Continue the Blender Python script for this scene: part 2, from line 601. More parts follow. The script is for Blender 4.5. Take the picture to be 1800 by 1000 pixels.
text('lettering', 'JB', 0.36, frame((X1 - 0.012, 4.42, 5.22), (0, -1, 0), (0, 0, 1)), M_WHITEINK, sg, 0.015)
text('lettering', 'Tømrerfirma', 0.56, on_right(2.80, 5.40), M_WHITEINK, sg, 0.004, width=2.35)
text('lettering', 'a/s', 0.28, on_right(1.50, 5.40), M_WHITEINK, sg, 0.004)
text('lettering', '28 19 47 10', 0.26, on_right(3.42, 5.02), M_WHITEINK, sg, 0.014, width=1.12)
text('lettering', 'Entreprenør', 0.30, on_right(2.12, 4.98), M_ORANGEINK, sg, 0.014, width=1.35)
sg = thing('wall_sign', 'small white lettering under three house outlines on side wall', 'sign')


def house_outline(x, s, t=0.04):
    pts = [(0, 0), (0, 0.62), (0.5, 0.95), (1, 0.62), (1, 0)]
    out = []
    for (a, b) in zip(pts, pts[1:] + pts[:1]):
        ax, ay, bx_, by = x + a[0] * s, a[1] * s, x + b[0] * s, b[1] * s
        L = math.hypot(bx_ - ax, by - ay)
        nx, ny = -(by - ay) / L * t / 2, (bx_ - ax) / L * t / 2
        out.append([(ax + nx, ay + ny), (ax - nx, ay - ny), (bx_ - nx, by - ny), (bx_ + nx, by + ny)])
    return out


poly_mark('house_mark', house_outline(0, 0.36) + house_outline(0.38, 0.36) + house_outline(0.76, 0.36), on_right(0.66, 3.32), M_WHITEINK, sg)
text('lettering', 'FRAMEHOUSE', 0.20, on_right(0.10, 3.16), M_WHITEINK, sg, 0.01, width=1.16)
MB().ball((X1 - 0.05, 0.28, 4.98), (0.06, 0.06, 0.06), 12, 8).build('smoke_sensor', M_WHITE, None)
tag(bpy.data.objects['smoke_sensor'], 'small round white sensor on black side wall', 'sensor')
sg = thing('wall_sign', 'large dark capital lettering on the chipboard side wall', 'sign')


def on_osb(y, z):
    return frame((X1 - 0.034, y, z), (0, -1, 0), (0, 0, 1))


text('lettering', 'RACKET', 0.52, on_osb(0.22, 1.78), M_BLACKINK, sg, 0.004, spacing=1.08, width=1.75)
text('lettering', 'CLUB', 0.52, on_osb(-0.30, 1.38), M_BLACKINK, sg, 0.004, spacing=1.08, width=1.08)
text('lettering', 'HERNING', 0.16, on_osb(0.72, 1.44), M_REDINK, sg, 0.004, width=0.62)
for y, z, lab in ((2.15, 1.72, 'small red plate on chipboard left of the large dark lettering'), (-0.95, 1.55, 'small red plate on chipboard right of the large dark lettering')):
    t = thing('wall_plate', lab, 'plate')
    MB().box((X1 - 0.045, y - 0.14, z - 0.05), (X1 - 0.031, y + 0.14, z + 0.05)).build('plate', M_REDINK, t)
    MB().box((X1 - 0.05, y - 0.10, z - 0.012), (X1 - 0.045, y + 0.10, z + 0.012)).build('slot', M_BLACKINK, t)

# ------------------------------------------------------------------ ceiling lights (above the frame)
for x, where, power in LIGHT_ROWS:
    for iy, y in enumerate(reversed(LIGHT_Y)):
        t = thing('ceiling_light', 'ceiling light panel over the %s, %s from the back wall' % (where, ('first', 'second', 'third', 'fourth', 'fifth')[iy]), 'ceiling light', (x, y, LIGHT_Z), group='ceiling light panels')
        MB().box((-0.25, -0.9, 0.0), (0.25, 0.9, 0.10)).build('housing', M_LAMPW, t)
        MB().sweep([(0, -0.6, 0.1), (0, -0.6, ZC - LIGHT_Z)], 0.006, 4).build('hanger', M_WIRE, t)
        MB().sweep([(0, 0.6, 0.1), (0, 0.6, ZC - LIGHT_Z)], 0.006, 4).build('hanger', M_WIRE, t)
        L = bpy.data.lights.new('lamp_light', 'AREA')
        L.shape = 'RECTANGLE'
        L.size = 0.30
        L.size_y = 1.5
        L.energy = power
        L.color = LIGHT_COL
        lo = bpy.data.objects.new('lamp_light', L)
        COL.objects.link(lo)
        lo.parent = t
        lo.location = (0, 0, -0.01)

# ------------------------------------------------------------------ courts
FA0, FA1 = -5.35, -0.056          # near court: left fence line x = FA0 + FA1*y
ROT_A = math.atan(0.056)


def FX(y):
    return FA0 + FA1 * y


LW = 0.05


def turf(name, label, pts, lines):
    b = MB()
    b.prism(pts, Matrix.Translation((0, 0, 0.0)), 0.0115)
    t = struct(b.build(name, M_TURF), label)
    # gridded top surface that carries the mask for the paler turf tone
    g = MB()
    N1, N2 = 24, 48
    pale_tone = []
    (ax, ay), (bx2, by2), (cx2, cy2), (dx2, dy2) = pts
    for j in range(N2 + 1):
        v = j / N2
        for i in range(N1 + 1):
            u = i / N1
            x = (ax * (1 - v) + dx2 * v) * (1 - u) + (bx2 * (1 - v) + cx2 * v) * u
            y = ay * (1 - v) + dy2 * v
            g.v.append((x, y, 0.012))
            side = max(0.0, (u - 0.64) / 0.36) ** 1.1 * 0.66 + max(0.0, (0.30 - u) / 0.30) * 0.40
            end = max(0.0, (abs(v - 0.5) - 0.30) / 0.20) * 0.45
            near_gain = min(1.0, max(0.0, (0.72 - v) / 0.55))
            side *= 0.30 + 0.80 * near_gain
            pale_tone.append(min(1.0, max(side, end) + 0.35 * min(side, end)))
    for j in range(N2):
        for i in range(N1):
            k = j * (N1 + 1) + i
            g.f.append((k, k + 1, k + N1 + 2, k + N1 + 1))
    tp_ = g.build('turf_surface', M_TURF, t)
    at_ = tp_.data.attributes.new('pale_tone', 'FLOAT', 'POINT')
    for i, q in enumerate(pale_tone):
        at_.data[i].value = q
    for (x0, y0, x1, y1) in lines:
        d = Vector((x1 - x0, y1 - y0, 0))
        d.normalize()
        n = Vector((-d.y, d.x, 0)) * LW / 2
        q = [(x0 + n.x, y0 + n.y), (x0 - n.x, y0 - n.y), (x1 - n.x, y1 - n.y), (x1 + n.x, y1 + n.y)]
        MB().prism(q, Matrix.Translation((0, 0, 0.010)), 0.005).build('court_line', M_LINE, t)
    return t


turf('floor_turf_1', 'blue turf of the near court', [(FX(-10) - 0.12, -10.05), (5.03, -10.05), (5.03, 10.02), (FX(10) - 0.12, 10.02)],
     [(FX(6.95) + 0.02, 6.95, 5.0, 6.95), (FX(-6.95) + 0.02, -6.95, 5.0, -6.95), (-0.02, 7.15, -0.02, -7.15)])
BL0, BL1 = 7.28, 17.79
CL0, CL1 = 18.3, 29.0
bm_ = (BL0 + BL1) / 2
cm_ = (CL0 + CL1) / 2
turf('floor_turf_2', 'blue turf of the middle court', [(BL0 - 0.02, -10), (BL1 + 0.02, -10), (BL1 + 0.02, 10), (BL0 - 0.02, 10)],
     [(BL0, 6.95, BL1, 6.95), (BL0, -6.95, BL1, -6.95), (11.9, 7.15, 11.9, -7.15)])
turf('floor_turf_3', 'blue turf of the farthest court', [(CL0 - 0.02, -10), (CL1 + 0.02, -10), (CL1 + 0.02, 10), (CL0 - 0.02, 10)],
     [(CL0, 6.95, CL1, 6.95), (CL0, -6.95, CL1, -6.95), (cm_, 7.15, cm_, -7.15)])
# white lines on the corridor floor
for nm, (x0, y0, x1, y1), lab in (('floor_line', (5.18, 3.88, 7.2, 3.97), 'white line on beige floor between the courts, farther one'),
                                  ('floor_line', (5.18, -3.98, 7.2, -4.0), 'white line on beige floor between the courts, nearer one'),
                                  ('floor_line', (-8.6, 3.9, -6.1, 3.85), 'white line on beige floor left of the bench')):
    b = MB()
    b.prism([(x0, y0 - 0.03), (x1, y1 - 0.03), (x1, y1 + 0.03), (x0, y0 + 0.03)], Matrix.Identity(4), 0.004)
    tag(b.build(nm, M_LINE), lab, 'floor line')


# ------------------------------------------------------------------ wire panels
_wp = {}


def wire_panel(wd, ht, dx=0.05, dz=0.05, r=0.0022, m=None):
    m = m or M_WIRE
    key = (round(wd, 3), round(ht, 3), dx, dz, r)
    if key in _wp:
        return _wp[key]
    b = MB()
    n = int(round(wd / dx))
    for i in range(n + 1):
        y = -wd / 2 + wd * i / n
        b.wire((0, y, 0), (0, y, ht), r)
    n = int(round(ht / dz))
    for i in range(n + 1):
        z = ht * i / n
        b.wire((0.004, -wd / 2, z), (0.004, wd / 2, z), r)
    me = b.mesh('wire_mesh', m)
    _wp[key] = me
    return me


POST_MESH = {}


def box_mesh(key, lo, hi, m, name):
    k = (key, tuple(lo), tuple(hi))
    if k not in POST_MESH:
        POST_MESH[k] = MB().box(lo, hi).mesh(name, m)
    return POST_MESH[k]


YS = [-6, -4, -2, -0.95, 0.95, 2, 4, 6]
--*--
* [Aim of the task] Give back exactly the material above from its opening line to the line bearing "sg = thing('wall_sign', 'small".

* [Task output]
Continue the Blender Python script for this scene: part 2, from line 601. More parts follow. The script is for Blender 4.5. Take the picture to be 1800 by 1000 pixels.
text('lettering', 'JB', 0.36, frame((X1 - 0.012, 4.42, 5.22), (0, -1, 0), (0, 0, 1)), M_WHITEINK, sg, 0.015)
text('lettering', 'Tømrerfirma', 0.56, on_right(2.80, 5.40), M_WHITEINK, sg, 0.004, width=2.35)
text('lettering', 'a/s', 0.28, on_right(1.50, 5.40), M_WHITEINK, sg, 0.004)
text('lettering', '28 19 47 10', 0.26, on_right(3.42, 5.02), M_WHITEINK, sg, 0.014, width=1.12)
text('lettering', 'Entreprenør', 0.30, on_right(2.12, 4.98), M_ORANGEINK, sg, 0.014, width=1.35)
sg = thing('wall_sign', 'small white lettering under three house outlines on side wall', 'sign')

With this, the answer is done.